COLLECTED DATA:
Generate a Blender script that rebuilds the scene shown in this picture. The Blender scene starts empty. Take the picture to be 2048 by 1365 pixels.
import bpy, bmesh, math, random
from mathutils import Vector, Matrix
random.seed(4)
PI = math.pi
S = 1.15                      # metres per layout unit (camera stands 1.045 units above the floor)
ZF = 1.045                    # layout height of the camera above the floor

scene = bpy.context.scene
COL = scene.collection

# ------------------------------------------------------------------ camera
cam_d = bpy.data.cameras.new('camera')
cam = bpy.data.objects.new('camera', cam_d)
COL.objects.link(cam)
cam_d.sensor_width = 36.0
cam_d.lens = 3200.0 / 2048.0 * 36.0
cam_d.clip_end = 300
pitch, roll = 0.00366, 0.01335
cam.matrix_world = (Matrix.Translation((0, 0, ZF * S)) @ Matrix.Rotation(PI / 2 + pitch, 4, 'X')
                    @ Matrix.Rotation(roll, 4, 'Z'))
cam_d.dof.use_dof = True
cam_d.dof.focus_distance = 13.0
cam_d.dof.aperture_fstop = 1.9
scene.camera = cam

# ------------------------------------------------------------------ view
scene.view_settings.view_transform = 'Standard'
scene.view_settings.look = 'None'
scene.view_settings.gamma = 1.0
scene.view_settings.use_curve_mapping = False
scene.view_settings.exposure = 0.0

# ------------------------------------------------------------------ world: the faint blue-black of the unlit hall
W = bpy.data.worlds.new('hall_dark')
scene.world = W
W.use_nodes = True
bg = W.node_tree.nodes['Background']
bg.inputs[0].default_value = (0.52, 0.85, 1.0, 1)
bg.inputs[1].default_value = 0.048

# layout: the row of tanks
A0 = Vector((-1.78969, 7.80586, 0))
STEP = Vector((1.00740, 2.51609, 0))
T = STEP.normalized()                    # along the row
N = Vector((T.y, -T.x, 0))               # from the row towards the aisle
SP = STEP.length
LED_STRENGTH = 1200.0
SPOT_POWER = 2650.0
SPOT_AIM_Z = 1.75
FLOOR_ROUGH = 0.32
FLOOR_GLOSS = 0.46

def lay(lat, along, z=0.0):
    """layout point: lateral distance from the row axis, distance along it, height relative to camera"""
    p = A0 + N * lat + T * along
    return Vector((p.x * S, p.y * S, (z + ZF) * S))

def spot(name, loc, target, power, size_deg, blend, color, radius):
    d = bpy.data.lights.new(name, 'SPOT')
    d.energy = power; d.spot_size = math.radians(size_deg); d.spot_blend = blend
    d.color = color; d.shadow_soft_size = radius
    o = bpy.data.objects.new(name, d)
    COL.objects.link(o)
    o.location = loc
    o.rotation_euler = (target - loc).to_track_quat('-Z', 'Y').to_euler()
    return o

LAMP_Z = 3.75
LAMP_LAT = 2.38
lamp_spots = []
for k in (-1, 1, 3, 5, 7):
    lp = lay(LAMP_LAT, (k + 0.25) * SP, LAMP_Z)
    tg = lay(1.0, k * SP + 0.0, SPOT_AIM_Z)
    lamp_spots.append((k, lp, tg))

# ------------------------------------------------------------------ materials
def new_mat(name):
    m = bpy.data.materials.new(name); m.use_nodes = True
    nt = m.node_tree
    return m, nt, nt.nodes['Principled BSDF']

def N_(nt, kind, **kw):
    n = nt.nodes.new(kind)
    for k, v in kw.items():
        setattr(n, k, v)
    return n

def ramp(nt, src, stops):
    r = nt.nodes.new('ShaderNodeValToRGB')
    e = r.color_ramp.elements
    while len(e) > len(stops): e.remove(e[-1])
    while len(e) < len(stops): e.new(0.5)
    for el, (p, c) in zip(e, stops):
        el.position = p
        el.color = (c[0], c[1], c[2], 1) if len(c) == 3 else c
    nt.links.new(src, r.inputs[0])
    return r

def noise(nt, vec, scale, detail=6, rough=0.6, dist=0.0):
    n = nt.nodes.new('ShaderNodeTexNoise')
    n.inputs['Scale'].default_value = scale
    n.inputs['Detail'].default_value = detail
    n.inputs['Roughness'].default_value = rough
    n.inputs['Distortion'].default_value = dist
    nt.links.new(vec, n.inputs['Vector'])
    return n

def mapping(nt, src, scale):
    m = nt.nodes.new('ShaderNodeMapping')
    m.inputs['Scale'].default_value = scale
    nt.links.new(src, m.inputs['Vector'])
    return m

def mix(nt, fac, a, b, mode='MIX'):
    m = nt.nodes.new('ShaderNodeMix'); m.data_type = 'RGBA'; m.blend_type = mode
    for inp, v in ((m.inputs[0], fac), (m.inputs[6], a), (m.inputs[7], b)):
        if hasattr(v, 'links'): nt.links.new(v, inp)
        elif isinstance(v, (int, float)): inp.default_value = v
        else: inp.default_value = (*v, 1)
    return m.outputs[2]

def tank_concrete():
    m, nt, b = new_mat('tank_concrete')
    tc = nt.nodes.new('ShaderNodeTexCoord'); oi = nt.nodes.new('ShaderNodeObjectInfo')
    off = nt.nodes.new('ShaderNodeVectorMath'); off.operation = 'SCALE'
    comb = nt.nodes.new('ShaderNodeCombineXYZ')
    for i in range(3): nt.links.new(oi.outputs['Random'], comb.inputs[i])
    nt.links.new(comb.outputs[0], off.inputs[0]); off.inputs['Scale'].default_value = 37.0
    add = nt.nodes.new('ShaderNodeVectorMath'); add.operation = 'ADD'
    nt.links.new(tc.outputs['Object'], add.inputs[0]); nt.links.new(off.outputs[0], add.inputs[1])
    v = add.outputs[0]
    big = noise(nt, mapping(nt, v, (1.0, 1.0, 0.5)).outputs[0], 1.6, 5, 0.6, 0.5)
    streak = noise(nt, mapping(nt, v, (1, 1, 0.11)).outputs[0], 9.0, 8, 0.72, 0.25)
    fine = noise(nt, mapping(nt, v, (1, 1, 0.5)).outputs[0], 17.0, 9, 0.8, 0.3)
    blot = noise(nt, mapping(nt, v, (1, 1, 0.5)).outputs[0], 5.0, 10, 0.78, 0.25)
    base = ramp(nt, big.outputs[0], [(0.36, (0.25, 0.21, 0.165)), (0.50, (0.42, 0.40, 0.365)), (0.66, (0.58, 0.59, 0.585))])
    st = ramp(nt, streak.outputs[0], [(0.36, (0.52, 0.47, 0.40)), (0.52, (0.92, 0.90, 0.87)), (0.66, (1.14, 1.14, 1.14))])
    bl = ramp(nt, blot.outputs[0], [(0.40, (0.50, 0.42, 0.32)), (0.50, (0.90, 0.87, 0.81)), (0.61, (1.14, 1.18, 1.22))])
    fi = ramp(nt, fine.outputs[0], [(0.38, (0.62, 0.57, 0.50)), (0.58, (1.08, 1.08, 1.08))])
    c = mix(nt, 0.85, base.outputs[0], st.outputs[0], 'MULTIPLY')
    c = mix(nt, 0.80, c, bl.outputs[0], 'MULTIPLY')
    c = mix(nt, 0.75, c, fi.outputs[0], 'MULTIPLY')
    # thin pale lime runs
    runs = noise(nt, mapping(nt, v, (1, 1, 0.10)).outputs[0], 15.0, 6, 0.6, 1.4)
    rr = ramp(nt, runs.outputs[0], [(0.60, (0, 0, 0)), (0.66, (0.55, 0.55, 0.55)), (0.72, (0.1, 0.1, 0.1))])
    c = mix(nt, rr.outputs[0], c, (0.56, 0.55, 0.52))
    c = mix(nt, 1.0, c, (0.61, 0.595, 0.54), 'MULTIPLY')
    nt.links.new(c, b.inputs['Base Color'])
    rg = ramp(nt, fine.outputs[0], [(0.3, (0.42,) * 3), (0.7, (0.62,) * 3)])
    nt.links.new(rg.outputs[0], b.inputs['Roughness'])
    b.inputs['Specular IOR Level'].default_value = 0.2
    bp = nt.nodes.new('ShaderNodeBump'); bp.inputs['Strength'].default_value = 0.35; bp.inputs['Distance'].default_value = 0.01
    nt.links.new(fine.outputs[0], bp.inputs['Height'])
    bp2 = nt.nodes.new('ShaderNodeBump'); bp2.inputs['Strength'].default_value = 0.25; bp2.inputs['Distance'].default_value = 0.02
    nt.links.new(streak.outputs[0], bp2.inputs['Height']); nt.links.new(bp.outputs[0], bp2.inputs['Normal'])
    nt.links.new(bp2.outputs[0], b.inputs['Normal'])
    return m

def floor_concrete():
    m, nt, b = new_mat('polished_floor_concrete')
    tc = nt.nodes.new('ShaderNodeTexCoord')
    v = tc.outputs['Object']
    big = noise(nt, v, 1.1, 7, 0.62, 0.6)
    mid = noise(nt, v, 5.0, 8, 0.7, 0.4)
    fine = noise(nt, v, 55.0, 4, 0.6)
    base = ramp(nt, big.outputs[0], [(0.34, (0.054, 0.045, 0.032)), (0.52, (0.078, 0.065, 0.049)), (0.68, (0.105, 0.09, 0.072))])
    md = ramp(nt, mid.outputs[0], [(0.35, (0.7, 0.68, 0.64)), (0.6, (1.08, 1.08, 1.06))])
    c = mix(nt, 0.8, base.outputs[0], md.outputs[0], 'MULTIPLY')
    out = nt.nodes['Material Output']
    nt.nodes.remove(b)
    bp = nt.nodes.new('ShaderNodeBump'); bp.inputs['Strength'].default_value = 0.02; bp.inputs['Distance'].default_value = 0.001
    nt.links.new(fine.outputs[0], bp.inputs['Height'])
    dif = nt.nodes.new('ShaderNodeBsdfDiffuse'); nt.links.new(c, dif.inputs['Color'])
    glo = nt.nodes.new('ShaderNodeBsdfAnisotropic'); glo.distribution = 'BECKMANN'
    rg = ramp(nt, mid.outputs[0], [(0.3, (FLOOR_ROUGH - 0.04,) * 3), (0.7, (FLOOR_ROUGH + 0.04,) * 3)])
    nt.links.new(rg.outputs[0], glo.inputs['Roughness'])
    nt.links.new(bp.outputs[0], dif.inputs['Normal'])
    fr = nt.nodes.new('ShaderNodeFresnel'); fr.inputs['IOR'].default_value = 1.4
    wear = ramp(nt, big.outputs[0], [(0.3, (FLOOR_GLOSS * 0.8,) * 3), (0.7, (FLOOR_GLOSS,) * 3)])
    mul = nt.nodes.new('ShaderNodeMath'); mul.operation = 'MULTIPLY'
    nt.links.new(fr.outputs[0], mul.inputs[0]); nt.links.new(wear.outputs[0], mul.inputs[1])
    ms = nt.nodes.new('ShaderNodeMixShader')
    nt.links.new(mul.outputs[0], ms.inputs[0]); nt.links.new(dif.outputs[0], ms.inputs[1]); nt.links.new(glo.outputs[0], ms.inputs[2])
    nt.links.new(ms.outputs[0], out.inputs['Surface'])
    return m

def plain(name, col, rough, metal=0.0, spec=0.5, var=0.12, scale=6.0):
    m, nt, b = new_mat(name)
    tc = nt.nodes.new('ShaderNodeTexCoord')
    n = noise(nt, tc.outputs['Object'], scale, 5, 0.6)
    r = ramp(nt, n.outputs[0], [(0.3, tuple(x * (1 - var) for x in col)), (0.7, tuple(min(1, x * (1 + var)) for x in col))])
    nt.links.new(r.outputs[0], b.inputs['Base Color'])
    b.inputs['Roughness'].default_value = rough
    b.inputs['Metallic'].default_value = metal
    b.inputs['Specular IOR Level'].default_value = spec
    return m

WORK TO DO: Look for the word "scene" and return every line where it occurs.

EXERCISE SOLUTION:
Generate a Blender script that rebuilds the scene shown in this picture. The Blender scene starts empty. Take the picture to be 2048 by 1365 pixels.
scene = bpy.context.scene
COL = scene.collection
scene.camera = cam
scene.view_settings.view_transform = 'Standard'
scene.view_settings.look = 'None'
scene.view_settings.gamma = 1.0
scene.view_settings.use_curve_mapping = False
scene.view_settings.exposure = 0.0
scene.world = W